また、FC250には鉄以外にもシリコンやマンガンなどの合金元素が含まれています。合金元素が鉄と反応して、表面に潤滑性が高い酸化膜を形成し、摩擦や磨耗を軽減できます。
6. 耐熱性
FC250は高温下でも安定した物性を維持できます。理由は、グラファイトの存在、金属組織の安定性、および熱膨張係数の低さによるものです。これらの要素が相互に作用し合って、鋳鉄の高温に対する耐性が向上しています。
7. 耐食性
FC250は、耐食性が比較的高い鋳鉄の一種です。鋳造時にシリコンやマンガンなどの添加物が加えられ、鉄の表面に酸化膜が形成されます。酸化膜は外部からの酸素や水分などの侵入を防ぎ、耐食性を高める効果があります。
FC250のその他情報
1. FC250の特徴
寸法安定性が高い
FC250は鋳造時の凝固収縮率が比較的小さいため、鋳造後に寸法が変化しにくく、寸法安定性が高い材料です。鋳造時に適切に冷却することで、さらに寸法安定性が高められます。凝固収縮率とは、金属が液体から固体に変化する際に体積が縮む割合です。
静的強度が高く耐久性に優れる
FC250に静的強度と高い耐久性がある主な理由は、下記の4つです。
- 高い密度
FC250は鉄を主成分とする鋳鉄であり、その密度が高いために強度に優れます。 - グラファイトの配列
FC250に含まれるグラファイトは、配列が均一であることが特徴です。
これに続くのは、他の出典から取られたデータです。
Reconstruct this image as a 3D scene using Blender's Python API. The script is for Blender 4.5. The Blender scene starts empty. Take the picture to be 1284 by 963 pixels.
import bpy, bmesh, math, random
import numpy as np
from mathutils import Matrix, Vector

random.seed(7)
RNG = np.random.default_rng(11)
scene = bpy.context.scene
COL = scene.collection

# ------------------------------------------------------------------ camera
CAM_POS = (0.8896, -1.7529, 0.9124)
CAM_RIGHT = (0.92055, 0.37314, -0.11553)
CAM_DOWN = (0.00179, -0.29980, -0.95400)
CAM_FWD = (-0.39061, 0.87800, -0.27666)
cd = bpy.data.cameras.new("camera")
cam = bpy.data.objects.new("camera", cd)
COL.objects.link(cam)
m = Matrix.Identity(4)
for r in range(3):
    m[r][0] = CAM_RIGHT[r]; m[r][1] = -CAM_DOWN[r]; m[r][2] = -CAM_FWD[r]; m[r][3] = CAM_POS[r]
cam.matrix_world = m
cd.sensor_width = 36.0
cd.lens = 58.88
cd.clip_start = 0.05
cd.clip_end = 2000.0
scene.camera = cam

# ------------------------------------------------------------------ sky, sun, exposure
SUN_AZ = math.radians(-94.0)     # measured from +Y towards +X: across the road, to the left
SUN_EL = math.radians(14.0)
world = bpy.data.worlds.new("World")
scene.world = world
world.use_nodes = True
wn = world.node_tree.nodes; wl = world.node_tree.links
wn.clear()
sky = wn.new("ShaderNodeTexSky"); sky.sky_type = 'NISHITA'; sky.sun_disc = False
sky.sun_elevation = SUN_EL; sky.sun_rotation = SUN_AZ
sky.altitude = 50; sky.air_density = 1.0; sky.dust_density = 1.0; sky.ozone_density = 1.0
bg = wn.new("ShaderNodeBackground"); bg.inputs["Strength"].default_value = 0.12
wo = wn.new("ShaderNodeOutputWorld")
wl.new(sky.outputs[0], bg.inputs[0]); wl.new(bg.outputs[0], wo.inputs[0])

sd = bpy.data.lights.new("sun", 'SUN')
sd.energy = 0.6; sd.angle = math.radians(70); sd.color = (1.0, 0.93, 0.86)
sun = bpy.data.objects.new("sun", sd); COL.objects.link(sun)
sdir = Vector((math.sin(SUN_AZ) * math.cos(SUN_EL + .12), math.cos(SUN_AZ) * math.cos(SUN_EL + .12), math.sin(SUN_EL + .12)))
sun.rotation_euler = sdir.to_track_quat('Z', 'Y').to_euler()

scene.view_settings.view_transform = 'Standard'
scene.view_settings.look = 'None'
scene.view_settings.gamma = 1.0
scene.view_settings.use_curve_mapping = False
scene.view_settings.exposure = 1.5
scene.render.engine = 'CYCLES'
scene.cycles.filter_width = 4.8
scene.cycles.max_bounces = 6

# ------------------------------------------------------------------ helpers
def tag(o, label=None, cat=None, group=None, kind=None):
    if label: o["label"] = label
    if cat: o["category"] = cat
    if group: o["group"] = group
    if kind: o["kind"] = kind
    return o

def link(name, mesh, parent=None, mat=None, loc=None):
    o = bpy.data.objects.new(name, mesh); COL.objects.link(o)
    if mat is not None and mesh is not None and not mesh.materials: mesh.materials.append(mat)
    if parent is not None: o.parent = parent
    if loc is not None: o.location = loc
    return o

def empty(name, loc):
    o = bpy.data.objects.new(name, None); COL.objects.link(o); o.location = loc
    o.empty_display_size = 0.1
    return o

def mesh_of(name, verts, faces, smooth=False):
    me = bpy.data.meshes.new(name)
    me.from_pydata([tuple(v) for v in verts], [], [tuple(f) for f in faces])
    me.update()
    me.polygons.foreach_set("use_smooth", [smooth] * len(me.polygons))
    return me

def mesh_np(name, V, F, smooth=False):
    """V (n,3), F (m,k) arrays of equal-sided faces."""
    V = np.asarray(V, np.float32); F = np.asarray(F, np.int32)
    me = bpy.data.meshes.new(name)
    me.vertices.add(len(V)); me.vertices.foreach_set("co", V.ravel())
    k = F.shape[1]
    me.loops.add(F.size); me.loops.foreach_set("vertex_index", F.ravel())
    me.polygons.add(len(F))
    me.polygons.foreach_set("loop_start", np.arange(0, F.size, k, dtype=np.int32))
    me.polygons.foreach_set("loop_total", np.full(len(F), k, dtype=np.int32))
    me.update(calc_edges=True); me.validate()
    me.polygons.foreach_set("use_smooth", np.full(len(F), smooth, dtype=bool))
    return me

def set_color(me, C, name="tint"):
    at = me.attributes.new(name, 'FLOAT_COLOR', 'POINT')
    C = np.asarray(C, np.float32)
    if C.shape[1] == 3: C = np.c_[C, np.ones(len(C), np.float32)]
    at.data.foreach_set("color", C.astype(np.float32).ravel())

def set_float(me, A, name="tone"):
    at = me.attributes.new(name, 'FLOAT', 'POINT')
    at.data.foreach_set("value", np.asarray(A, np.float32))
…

グラファイトの均一な配列によって、材料内部の応力を分散でき、静的な強度が向上します。 - 高い鋳造性能
FC250は高い鋳造性能を持っており、鋳造時に均一な構造を形成できます。よって材料の内部応力を低減し、耐久性が向上します。 - 熱処理による強化
FC250は熱処理によって機械的性質を改善できます。熱処理によって、材料内部の組織が整えられ、均一な強度を持つ材料になります。
2. 不向きな加工
FC250は炭素鋼などと比べると粘り気がなく脆く、塑性加工には不向きです。非常に硬く脆い材料でグラファイトを含んでいるため、グラファイトが存在する箇所では塑性加工性が低下し、クラックが発生する可能性が高くなります。